(Scene modeling code data)

========================================

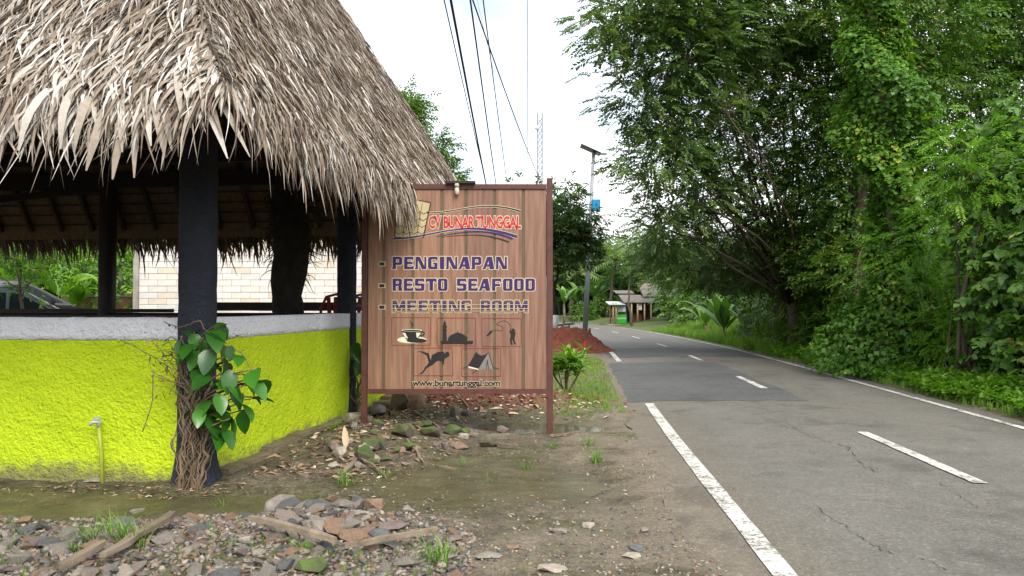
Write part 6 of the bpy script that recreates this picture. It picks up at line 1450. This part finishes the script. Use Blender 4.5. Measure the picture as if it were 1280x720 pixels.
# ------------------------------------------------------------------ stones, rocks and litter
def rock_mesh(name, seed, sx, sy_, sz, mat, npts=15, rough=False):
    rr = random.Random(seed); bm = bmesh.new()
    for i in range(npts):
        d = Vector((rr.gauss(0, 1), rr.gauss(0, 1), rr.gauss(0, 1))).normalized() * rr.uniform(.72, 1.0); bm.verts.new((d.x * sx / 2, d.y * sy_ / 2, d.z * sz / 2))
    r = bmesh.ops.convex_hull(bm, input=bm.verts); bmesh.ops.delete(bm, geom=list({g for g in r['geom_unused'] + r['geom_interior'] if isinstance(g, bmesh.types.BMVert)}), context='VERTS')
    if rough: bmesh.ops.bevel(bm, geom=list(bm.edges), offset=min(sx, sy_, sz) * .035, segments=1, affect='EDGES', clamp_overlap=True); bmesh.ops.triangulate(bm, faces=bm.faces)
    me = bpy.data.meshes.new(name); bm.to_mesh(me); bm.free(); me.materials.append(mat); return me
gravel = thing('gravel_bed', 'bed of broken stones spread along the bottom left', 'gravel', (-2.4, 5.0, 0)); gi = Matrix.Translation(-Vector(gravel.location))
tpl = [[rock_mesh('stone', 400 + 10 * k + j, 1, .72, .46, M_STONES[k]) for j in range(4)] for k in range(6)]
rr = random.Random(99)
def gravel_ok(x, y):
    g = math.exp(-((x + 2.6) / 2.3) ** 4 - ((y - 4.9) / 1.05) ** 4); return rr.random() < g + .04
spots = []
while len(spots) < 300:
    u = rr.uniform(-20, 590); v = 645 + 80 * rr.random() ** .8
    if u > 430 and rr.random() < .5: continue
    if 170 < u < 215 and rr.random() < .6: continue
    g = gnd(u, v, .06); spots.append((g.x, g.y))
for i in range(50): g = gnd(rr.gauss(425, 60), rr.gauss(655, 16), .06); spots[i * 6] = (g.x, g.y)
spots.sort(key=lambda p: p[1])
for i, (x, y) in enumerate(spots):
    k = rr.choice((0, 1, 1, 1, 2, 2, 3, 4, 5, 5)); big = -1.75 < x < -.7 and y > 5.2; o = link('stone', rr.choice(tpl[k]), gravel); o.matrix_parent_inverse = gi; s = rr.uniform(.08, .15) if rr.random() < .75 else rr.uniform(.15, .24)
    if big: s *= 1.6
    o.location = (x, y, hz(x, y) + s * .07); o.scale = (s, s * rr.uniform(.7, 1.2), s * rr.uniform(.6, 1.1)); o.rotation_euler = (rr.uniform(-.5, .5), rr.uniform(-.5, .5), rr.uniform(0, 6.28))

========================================

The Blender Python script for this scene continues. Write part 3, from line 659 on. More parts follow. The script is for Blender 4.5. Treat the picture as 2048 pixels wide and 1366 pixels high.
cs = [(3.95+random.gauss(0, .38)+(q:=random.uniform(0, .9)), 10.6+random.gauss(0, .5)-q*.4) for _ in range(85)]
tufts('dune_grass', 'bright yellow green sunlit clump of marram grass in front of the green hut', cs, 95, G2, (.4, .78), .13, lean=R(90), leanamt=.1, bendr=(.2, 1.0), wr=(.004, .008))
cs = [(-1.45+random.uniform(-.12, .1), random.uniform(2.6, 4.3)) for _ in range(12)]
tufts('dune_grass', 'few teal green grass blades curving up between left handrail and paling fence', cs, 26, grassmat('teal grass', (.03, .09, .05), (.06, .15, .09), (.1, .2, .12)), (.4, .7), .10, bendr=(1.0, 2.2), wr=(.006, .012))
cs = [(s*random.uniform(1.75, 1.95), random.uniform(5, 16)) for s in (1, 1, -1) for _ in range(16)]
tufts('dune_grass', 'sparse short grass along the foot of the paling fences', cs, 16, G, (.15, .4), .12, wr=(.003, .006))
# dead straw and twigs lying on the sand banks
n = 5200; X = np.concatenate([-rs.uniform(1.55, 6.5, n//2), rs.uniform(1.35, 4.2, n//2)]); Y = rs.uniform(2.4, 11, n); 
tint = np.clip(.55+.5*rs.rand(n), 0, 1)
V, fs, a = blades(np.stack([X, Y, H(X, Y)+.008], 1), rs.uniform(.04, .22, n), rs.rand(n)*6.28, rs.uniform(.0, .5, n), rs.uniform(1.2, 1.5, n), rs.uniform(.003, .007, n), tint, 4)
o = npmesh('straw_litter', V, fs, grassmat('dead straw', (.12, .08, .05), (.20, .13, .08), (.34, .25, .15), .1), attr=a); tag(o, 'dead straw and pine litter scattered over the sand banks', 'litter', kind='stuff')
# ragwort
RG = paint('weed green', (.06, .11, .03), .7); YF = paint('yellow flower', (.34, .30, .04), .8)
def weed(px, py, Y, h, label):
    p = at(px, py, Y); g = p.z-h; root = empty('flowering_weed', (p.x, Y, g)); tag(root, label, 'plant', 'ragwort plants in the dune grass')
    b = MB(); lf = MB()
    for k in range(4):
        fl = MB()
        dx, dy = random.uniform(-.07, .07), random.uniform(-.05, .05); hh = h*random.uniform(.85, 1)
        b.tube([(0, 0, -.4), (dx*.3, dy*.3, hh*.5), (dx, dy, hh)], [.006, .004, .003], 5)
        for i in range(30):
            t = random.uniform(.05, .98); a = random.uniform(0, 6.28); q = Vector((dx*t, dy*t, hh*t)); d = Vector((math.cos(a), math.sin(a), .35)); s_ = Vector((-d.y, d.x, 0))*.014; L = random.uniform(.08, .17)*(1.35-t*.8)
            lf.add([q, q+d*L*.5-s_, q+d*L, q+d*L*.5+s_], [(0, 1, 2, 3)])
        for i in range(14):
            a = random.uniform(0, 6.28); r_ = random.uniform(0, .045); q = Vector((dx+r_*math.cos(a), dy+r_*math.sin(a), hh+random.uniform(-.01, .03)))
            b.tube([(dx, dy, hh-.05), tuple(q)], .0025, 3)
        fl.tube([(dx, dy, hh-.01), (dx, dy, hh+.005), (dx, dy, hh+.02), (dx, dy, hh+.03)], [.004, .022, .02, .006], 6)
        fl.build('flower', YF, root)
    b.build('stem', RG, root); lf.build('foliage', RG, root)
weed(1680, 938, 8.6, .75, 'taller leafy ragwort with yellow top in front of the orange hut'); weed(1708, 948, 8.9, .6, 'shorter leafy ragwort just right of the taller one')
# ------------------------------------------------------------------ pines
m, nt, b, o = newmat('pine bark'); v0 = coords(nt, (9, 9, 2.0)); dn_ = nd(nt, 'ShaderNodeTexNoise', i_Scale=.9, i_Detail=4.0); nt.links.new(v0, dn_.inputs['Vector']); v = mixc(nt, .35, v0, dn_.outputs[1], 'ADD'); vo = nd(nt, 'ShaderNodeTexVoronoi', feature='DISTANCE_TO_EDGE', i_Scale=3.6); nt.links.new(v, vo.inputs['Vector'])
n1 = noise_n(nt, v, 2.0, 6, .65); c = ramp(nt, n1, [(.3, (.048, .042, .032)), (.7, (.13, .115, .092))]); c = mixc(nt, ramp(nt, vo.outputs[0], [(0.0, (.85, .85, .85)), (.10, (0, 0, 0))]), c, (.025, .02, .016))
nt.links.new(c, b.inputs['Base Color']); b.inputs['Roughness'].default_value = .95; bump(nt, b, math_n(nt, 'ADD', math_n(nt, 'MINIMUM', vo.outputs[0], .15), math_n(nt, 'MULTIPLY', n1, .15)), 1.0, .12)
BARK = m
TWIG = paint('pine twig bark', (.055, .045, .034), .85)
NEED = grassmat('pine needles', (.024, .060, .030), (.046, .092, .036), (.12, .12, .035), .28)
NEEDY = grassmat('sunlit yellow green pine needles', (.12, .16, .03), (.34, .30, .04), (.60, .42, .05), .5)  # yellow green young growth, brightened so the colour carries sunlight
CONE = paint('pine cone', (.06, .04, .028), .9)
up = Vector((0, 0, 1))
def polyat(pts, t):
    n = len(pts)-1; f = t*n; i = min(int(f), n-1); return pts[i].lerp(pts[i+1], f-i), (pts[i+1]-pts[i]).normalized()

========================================

### Work to complete
Only the lines from the one containing "The Blender Python" to the one containing "for _ in range(85)]" are to be printed, both ends included, exactly as written.

### Response to the task
The Blender Python script for this scene continues. Write part 3, from line 659 on. More parts follow. The script is for Blender 4.5. Treat the picture as 2048 pixels wide and 1366 pixels high.
cs = [(3.95+random.gauss(0, .38)+(q:=random.uniform(0, .9)), 10.6+random.gauss(0, .5)-q*.4) for _ in range(85)]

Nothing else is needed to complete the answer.